Spacecraft Technology and Design 7.5 credits

About the course

The course comprises two parts: a theoretical module of 1.5 credits and a practical module of 6 credits. The course starts with reviewing the basics of orbital mechanics (2-body problem, relative motion, conservation of energy and momentum, and Kepler's laws) and continues with an introduction to orbital mechanics for artificial satellites (e.g., sun synchronous, geostationary, and Molniya orbits). Advanced concepts in spacecraft orbit including transfer orbit, gravity assist, and aerobraking are explained, and real examples are shown and discussed. Main concepts of spacecraft attitude, i.e. the orientation in relation to a horizontal plane, (rotation, reference frame and inertial frame, local vertical and local horizontal, and transformation strategy) are explained and an introduction through different spacecraft systems and subsystems (mechanics and structure, electronics and power supply, telecommunication, thermal control, propulsion, data handling, attitude control, sensors and scientific payloads) are provided. Various launch vehicles and landing strategies are explained, and the theoretical module ends with an explanation of various environments that a spacecraft may face during its journey to a target as well as the environment at the target.

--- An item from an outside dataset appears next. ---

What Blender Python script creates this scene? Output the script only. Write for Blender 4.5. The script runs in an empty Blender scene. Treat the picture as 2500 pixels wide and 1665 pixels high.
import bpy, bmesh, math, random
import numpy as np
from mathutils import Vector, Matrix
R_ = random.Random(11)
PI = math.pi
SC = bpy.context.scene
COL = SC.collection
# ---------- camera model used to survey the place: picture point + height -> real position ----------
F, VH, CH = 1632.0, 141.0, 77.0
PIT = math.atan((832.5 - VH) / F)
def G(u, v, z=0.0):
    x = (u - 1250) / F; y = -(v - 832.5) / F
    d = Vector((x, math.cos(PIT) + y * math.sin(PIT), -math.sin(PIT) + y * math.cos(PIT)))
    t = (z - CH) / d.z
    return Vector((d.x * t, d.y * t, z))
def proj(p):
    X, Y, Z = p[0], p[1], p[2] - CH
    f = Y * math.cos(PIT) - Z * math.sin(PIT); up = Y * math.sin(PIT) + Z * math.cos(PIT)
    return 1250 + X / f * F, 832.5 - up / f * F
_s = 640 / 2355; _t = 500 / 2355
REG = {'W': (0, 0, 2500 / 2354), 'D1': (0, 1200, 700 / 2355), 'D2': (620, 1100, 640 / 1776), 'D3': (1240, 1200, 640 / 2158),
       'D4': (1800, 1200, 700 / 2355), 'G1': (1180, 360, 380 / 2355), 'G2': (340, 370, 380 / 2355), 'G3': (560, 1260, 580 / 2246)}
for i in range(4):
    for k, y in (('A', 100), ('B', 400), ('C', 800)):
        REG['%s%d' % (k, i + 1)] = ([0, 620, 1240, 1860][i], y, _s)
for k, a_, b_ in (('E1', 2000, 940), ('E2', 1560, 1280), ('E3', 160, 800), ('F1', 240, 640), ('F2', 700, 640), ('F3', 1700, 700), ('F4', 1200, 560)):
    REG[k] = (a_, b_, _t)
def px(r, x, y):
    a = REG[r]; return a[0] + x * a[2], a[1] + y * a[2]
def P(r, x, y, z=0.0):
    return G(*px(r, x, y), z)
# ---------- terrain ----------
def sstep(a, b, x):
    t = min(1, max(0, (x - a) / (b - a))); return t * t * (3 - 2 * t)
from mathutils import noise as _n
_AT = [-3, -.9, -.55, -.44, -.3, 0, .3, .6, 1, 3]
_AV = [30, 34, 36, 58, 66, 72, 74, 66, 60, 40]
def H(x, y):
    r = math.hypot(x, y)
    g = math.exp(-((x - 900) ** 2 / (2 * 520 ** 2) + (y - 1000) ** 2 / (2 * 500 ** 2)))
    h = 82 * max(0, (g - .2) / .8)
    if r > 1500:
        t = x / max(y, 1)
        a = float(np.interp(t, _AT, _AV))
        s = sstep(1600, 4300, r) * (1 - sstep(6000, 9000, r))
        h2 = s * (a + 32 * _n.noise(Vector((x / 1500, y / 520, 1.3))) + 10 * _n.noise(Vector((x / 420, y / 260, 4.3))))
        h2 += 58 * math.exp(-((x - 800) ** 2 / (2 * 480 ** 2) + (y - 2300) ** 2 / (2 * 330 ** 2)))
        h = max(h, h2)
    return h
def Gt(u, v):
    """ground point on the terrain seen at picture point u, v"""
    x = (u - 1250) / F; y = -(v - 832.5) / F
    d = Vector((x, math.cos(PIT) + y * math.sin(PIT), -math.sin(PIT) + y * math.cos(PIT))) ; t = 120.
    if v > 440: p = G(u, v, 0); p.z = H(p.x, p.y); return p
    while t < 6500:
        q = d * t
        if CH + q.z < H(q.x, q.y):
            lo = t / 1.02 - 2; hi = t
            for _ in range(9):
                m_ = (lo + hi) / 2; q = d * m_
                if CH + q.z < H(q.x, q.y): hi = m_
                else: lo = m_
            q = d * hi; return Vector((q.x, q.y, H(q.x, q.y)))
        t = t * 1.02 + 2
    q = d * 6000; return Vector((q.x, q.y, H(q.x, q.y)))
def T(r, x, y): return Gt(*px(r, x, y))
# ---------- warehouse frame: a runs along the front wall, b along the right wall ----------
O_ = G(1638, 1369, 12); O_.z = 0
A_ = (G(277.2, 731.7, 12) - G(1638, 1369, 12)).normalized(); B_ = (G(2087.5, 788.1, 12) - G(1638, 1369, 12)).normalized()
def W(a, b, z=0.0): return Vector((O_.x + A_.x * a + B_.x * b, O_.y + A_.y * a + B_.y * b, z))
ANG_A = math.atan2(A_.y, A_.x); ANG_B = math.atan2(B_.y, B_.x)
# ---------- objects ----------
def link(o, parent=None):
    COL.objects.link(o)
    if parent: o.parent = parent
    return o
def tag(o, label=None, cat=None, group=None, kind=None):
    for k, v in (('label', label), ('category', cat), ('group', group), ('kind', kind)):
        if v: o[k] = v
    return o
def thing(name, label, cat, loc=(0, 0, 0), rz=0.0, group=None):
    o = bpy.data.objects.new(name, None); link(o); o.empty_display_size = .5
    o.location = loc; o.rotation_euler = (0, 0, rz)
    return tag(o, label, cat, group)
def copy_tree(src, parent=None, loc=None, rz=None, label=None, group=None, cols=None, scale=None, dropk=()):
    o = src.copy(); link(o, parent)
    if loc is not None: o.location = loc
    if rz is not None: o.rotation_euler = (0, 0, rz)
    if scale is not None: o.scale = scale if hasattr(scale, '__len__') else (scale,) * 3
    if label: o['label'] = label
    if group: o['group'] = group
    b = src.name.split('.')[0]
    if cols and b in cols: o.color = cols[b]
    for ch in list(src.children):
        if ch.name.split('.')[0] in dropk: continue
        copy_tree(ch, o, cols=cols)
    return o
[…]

In parallel to the theoretical session, a practical training will be conducted to develop specific skills including electronics, programming, and structural design required for designing and building a mini-satellite (CanSat). The practical module starts with an introduction to logic circuits and digital systems and continues with an in-depth explanation on computer architecture, automated and semi-automated control systems, and hardware programming. A review to C++ and/or Python programming is given. Different parts of CanSat are introduced and different project work units are explained. The students are then divided into groups and each group is expected to design and build their own CanSat and ground station, which need to be tested and pass intensive reviews including preliminary design review (PDR) and critical design review (CDR). During the launch campaign, CanSats and ground stations will be tested under real conditions.